Have a big, cross-functional process you're trying to iron out? Feel like it's full of buffers? Try a Rehearsal of Concept. To get started you'll need to think about the people, the process, and the guidelines.
The People: Coordinate a time for key participants to rehearse.* Key participants usually look like the following:
The People: Coordinate a time for key participants to rehearse.* Key participants usually look like the following:
- Function reps for each role involved
- E.g. if looking at invoice-to-cash cycles you might include customer support, delivery, collections, and accounting
- Reps for the systems involved
- E.g. if using an ERP to coordinate work, someone should "speak" for the ERP
- A facilitator to keep the group within the guidelines and on track
The Process: To use the group's time effectively, be specific about what will be rehearsed. A rehearsal can't cover everything, and that's okay.
- Describe specific conditions
- Create a specific example that represents a likely scenario. This may feel limiting, but that's not the point. Your goal is to create a shared sense of understanding among the participants. Coordination and communication problems likely cut across products and services.
- Start with a written plan
- Similar to a script for a play that gets edited as the actors try it out on stage. For some great reading on building descriptive process languages, I recommend Bruce Silver.
The Guidelines: I'll lay these out like ground rules, but recognize them for the guidelines that they are.

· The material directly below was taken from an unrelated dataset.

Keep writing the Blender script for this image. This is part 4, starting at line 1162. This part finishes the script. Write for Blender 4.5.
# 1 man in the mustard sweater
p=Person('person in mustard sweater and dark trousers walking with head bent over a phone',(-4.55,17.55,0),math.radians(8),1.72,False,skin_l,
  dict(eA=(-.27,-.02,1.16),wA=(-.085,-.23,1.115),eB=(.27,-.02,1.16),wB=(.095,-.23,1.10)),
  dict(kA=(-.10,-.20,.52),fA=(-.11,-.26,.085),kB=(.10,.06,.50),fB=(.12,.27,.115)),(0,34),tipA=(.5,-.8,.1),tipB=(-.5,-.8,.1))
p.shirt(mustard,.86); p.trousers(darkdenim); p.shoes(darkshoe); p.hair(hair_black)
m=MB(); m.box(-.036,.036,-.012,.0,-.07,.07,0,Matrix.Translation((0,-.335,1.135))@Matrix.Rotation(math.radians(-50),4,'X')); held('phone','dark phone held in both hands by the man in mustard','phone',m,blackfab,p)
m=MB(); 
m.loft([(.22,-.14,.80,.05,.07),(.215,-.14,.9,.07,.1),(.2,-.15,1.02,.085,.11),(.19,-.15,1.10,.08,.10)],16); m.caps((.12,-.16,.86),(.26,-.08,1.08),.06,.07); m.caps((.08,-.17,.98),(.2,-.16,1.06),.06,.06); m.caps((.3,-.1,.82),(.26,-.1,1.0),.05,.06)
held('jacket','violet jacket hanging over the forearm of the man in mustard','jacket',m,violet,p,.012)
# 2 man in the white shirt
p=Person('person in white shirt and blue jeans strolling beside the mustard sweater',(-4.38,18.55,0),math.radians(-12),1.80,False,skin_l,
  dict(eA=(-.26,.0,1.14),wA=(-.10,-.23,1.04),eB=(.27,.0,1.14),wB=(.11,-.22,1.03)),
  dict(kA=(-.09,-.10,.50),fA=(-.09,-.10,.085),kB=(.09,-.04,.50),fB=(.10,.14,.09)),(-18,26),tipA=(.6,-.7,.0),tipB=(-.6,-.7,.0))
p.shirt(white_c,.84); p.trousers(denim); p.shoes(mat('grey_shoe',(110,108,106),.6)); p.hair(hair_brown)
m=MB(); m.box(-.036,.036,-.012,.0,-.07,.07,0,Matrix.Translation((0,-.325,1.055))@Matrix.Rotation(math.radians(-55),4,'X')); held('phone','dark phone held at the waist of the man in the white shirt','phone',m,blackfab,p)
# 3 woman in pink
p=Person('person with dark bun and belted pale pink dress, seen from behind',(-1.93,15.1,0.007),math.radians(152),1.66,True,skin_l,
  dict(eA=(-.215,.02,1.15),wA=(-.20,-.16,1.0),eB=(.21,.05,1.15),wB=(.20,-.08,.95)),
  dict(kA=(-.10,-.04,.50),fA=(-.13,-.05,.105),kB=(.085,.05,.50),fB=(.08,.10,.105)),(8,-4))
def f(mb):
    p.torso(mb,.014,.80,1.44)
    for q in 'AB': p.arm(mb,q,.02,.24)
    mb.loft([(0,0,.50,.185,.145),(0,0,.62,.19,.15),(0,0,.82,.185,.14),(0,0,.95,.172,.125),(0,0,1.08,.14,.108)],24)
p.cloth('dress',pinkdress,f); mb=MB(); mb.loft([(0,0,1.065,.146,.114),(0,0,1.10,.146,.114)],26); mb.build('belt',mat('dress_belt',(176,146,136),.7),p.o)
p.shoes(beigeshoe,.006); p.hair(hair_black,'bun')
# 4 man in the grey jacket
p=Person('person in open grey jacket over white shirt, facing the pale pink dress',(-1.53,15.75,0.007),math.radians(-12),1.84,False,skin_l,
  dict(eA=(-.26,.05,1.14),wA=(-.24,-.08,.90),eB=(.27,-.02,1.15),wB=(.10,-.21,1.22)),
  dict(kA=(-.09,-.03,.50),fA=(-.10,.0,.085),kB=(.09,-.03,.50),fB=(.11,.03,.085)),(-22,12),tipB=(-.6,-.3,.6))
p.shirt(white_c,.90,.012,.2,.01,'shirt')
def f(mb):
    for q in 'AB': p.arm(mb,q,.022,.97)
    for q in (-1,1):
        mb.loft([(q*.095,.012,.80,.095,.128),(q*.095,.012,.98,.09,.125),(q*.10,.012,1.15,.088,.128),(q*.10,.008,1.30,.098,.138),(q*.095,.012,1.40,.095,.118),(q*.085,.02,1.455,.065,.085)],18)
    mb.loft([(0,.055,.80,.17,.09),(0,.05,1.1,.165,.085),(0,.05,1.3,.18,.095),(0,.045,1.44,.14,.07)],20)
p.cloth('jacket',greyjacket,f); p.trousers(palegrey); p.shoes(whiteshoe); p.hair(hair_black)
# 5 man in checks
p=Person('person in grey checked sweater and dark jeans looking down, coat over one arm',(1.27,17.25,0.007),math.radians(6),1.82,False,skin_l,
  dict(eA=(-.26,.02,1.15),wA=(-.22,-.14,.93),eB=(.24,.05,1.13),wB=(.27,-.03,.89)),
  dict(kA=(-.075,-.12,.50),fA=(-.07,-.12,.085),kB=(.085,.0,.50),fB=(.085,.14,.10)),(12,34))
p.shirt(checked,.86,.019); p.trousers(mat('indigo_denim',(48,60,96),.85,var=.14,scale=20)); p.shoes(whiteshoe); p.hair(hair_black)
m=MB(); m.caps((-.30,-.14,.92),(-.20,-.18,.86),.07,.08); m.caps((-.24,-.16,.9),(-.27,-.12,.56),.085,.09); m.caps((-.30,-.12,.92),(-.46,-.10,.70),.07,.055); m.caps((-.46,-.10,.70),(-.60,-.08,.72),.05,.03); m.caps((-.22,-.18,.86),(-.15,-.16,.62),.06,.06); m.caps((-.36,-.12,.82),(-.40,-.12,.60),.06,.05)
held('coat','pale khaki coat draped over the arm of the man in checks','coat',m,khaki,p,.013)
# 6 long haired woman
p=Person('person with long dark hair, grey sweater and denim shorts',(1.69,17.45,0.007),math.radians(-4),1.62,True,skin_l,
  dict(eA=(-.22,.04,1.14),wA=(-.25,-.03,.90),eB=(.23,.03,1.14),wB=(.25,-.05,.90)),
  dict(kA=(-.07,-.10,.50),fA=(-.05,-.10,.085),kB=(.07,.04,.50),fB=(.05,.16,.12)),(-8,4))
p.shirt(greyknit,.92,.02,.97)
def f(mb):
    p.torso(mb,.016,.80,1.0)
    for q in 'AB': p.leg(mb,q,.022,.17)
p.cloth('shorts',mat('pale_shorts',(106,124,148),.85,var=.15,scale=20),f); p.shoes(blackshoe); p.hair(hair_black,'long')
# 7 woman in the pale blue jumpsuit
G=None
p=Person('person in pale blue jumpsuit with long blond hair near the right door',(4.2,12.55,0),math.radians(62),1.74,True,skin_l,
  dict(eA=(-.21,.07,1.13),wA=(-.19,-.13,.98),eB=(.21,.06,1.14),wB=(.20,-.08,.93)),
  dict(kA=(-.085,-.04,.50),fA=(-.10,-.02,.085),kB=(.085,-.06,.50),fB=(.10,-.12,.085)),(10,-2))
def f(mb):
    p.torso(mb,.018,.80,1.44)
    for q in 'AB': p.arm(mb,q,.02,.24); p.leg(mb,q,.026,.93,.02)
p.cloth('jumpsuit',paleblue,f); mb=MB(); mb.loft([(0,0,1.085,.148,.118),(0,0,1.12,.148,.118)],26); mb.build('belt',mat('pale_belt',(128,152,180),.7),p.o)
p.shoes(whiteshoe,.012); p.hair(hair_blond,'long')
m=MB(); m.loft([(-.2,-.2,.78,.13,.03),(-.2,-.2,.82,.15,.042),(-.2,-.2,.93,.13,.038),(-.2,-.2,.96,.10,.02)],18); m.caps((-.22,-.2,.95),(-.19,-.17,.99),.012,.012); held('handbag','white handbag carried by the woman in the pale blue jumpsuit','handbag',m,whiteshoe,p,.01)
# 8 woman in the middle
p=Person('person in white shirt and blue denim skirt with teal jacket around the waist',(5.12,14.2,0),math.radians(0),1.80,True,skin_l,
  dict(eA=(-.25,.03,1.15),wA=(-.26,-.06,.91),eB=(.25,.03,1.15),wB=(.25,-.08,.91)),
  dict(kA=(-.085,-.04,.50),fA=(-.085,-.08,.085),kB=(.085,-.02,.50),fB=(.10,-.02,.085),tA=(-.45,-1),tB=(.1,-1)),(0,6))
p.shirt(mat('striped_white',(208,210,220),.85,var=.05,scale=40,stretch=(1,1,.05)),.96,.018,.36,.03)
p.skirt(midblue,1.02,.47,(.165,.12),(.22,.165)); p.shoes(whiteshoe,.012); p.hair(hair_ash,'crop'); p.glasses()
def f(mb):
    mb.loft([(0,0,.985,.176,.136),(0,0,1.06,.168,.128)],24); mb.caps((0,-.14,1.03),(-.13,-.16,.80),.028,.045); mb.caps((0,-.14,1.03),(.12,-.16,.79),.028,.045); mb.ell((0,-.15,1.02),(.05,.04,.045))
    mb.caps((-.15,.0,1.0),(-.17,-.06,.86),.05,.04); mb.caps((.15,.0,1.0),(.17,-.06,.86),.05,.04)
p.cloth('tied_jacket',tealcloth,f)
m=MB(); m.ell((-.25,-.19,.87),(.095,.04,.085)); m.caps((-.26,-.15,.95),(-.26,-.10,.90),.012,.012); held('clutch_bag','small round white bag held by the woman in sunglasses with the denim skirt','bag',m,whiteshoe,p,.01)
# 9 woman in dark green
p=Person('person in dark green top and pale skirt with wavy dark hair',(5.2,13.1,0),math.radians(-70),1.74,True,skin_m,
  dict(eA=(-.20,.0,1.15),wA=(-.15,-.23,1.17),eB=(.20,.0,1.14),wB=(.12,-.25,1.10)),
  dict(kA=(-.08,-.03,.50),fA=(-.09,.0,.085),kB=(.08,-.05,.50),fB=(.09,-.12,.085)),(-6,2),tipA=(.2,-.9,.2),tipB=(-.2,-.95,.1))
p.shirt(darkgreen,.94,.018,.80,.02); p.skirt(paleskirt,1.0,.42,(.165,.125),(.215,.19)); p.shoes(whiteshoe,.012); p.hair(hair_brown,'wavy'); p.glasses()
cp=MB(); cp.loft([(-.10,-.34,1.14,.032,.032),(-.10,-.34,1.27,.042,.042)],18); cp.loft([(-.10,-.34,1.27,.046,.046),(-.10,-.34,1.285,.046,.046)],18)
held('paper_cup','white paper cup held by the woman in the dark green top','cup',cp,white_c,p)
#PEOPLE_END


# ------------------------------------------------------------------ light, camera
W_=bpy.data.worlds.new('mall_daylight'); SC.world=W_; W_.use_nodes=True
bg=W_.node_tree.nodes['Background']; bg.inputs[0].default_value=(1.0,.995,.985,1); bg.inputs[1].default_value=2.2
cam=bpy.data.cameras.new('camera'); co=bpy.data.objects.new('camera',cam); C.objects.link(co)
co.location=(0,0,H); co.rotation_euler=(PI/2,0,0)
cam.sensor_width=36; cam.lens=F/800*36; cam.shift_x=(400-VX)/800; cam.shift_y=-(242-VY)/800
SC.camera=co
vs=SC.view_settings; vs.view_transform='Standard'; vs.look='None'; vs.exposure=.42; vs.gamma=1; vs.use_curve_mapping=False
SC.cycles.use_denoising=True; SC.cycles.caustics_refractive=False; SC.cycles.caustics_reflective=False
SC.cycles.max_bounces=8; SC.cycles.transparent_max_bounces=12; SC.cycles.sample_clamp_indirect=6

- Each rep speaks for themselves
- Including systems reps
- This is the hardest and most important guideline to follow!
- When speaking, think:
- What is received
- What is done to it
- What completes the work
- Mind the gaps!
- Everyone should listen for logic gaps or assumptions as the "work" goes from rep to rep
- Accept change!
- The whole purpose of the rehearsal is to smoke out the little gremlins that always creep into big plans. Be prepared to change your plan based on the interactions you observe in the rehearsal. In the inimitable words of an 82nd Airborne Division NCO, as recorded by Gordon Livingston, "if the map don't agree with the ground, then the map is wrong."
In my experience, "practice" is seen as a nice-to-have that is the first thing cut when resources or time get tight. Consider, however, the last big change you worked through. Did you practice before hand? How did it go?
Remember, the purpose of a rehearsal is as much or more about developing a shared sense of understanding for the participants than it is about the mechanics of any particular process. That shared understanding can then become a foundation for future changes. Without a cross-team understanding, how sustainable is effective cross-team action? Run a rehearsal, reduce the buffers, and learn as you go.
Say what you will about the military, I think ADRP 5-0 nicely sums up rehearsals, "Effective rehearsals imprint a mental picture of the sequence of the operation's key actions and improve mutual understanding and coordination."
* Can't find a time for all your key participants to rehearse? Consider what that might signal about the long-term prospects of your group's project.